Requirements: Write out the records below from the first line through the line containing "bpy.data.objects.remove(o)", leaving out any pictures.

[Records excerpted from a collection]
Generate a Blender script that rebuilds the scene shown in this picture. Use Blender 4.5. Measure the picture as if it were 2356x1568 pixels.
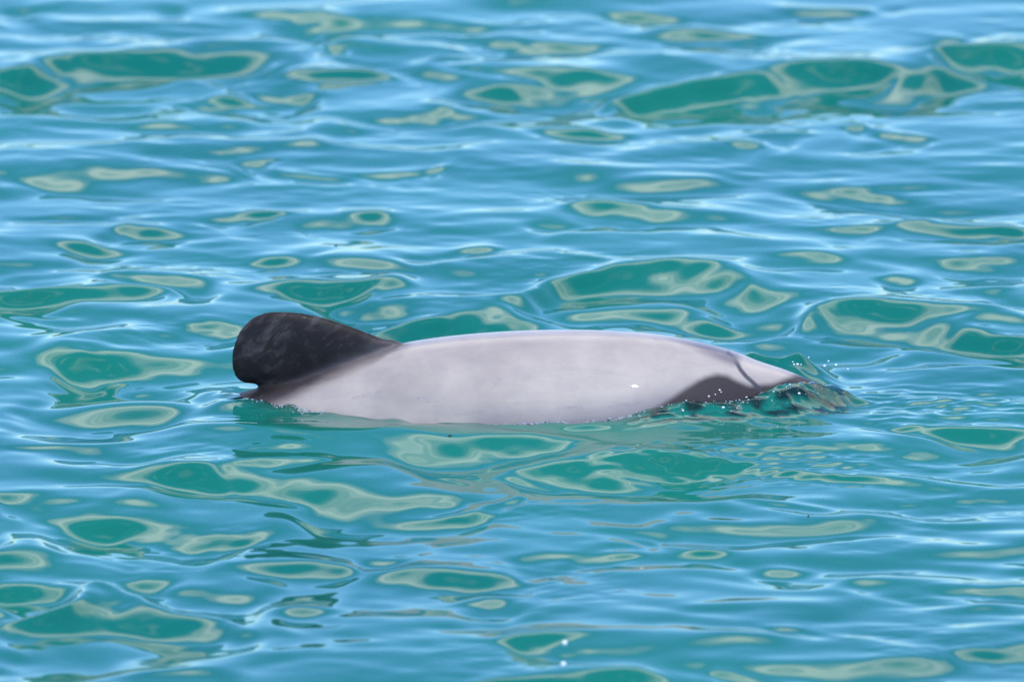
import bpy, bmesh, math, random
import numpy as np
from mathutils import Vector

random.seed(7)
rng = np.random.default_rng(11)
S = bpy.context.scene
COL = S.collection
for o in list(bpy.data.objects):
    bpy.data.objects.remove(o)

# ------------------------------------------------------------------ camera
DEP = math.radians(11.0)      # how far the lens looks down
DIST = 14.0                   # metres to the animal
PPM = 1648.0                  # photo pixels (2356 wide) per metre at that distance
REF = 927.0                   # photo row of the waterline in the animal's middle plane
AIM = Vector((0, 0, (REF - 784)/PPM/math.cos(DEP)))
cam_d = bpy.data.cameras.new('camera')
cam = bpy.data.objects.new('camera', cam_d)
COL.objects.link(cam)
cam.location = (0, AIM.y - DIST*math.cos(DEP), AIM.z + DIST*math.sin(DEP))
cam.rotation_euler = (math.pi/2 - DEP, 0, 0)
cam_d.sensor_width = 36
cam_d.lens = 36*DIST/(2356/PPM)
cam_d.clip_start = 0.1
cam_d.clip_end = 20000
cam_d.dof.use_dof = True
cam_d.dof.focus_distance = DIST - 0.1
cam_d.dof.aperture_fstop = 7.5
S.camera = cam

# ------------------------------------------------------------------ world, sun, exposure
SUN = Vector((0.17, -0.34, 0.925)).normalized()
sun_el = math.asin(SUN.z)
sun_az = math.atan2(SUN.x, SUN.y)
W = bpy.data.worlds.new('World')
S.world = W
W.use_nodes = True
nt = W.node_tree
for n in list(nt.nodes):
    nt.nodes.remove(n)


class NT:
    """small helper to write node graphs"""
    def __init__(self, tree):
        self.t = tree

    def n(self, typ, **kw):
        nd = self.t.nodes.new(typ)
        for k, v in kw.items():
            setattr(nd, k, v)
        return nd

    def put(self, sock, v):
        if isinstance(v, bpy.types.NodeSocket):
            self.t.links.new(v, sock)
        elif isinstance(v, (tuple, list)):
            if len(v) == 3 and sock.type == 'RGBA':
                v = (*v, 1)
            sock.default_value = v
        else:
            sock.default_value = v

    def m(self, op, a, b=0.0, c=0.0):
        nd = self.n('ShaderNodeMath', operation=op)
        self.put(nd.inputs[0], a)
        self.put(nd.inputs[1], b)
        self.put(nd.inputs[2], c)
        return nd.outputs[0]

    def ss(self, x, a, b, lo=0.0, hi=1.0):
        nd = self.n('ShaderNodeMapRange', interpolation_type='SMOOTHSTEP')
        self.put(nd.inputs['Value'], x)
        self.put(nd.inputs['From Min'], a)
        self.put(nd.inputs['From Max'], b)
        self.put(nd.inputs['To Min'], lo)
        self.put(nd.inputs['To Max'], hi)
        return nd.outputs[0]

    def mix(self, f, a, b):
        nd = self.n('ShaderNodeMix', data_type='RGBA')
        self.put(nd.inputs[0], f)
        self.put(nd.inputs[6], a)
        self.put(nd.inputs[7], b)
        return nd.outputs[2]

    def noise(self, vec, scale, detail=3.0, rough=0.5, dist=0.0):
        nd = self.n('ShaderNodeTexNoise')
        if vec is not None:
            self.put(nd.inputs['Vector'], vec)
        nd.inputs['Scale'].default_value = scale
        nd.inputs['Detail'].default_value = detail
        nd.inputs['Roughness'].default_value = rough
        nd.inputs['Distortion'].default_value = dist
        return nd.outputs['Fac']

    def vscale(self, vec, s):
        nd = self.n('ShaderNodeMapping')
        self.put(nd.inputs['Vector'], vec)
        nd.inputs['Scale'].default_value = s
        return nd.outputs[0]

    def attr(self, name):
        nd = self.n('ShaderNodeAttribute', attribute_name=name)
        return nd.outputs['Fac']


g = NT(nt)
SKY_STRENGTH = 0.15
sky = g.n('ShaderNodeTexSky', sky_type='NISHITA')
sky.sun_disc = False
sky.sun_elevation = sun_el
sky.sun_rotation = sun_az
sky.altitude = 0
sky.air_density = 0.95
sky.dust_density = 0.0
sky.ozone_density = 1.5
tc = g.n('ShaderNodeTexCoord')
sep = g.n('ShaderNodeSeparateXYZ')
g.put(sep.inputs[0], tc.outputs['Generated'])
dirv = tc.outputs['Generated']
elev = g.m('MULTIPLY', g.m('ARCSINE', sep.outputs['Z']), 57.2958)
# the altocumulus bank whose reflection the ripples carry: ragged lower and upper edge
w1 = g.m('MULTIPLY', g.m('SUBTRACT', g.noise(dirv, 3.0, 5.0, 0.55), 0.5), 14.0)
e1 = g.m('ADD', elev, w1)
bank = g.m('MULTIPLY', g.ss(e1, 24.0, 31.5), g.ss(e1, 45.0, 36.0))
gaps = g.m('MAXIMUM', g.ss(sep.outputs['Y'], -0.1, 0.35), g.ss(g.noise(dirv, 2.3, 4.0, 0.5), 0.48, 0.6))
bank = g.m('MULTIPLY', bank, gaps)
scat = g.ss(g.noise(g.vscale(dirv, (1, 1, 2.2)), 4.2, 4.0, 0.5), 0.50, 0.68)
scat = g.m('MULTIPLY', scat, g.ss(elev, 46.0, 54.0))
thick = g.m('MULTIPLY', g.ss(g.noise(dirv, 9.0, 5.0, 0.6), 0.25, 0.7, 0.70, 1.0),
            g.ss(g.noise(g.vscale(dirv, (2.0, 2.0, 22.0)), 1.0, 3.0, 0.55, 0.6), 0.32, 0.66, 0.50, 1.0))
cov = g.m('MAXIMUM', g.m('MULTIPLY', bank, thick), g.m('MULTIPLY', scat, 0.45))
CLOUD = (18.5, 17.6, 16.0)
tint = g.n('ShaderNodeMix', data_type='RGBA', blend_type='MULTIPLY')
g.put(tint.inputs[0], 1.0)
g.put(tint.inputs[6], sky.outputs[0])
g.put(tint.inputs[7], (0.72, 1.03, 1.50))
colr = g.mix(cov, tint.outputs[2], CLOUD)
bg = g.n('ShaderNodeBackground')
g.put(bg.inputs[0], colr)
bg.inputs[1].default_value = SKY_STRENGTH
out = g.n('ShaderNodeOutputWorld')
g.put(out.inputs[0], bg.outputs[0])

sd = bpy.data.lights.new('sun', 'SUN')
sd.energy = 2.2
sd.angle = math.radians(0.53)
sd.color = (1.0, 0.95, 0.88)
sun = bpy.data.objects.new('sun', sd)
COL.objects.link(sun)
sun.location = SUN*40
sun.rotation_euler = SUN.to_track_quat('Z', 'Y').to_euler()

vs = S.view_settings
vs.view_transform = 'Standard'
vs.look = 'None'
vs.gamma = 1
vs.use_curve_mapping = False
vs.exposure = 0.48


# ------------------------------------------------------------------ helpers
def px(u, v, z=0.0):
    """point of the plane z seen at photo pixel (u, v): used to find where the photo's waves stand"""
    a = (u - 1178)/PPM/DIST
    b = (784 - v)/PPM/DIST
    d = np.array([a, math.cos(DEP) + b*math.sin(DEP), -math.sin(DEP) + b*math.cos(DEP)])
    c = np.array(cam.location)
    t = (z - c[2])/d[2]
    return c + d*t


def sstep(x, a, b):
    t = np.clip((x - a)/(b - a), 0, 1)
    return t*t*(3 - 2*t)


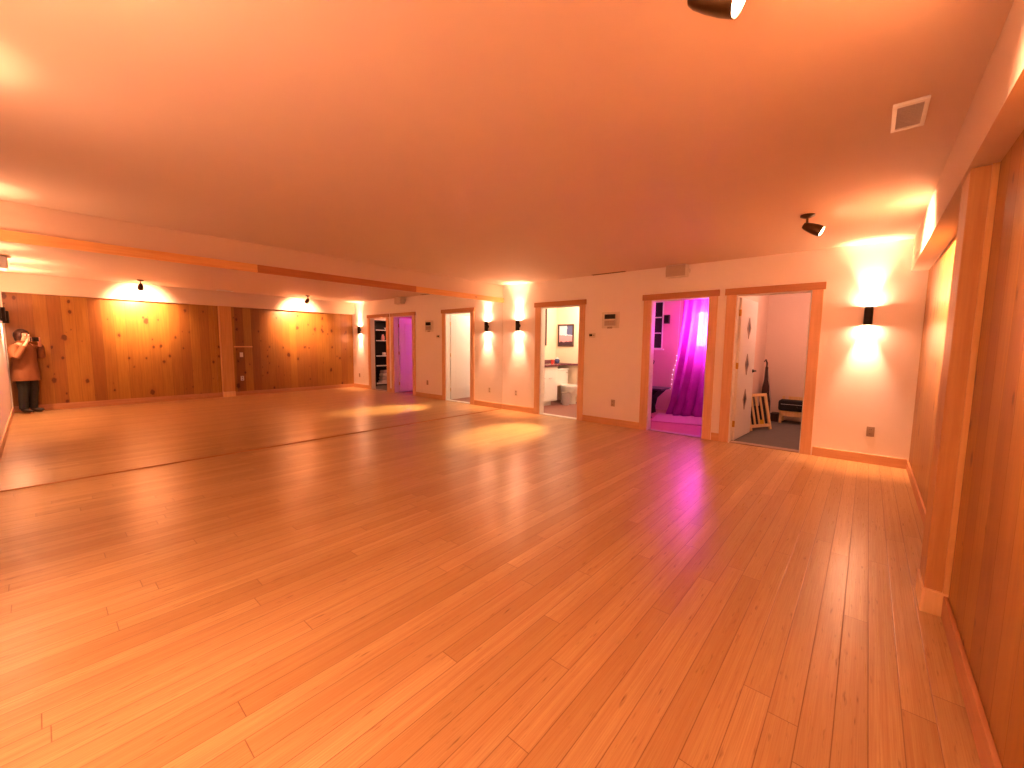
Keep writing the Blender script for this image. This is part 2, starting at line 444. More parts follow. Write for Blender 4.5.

Task response:
Generate a Blender script that rebuilds the scene shown in this picture. Use Blender 4.5. Measure the picture as if it were 2356x1568 pixels.
import bpy, bmesh, math, random
import numpy as np
from mathutils import Vector

random.seed(7)
rng = np.random.default_rng(11)
S = bpy.context.scene
COL = S.collection
for o in list(bpy.data.objects):
    bpy.data.objects.remove(o)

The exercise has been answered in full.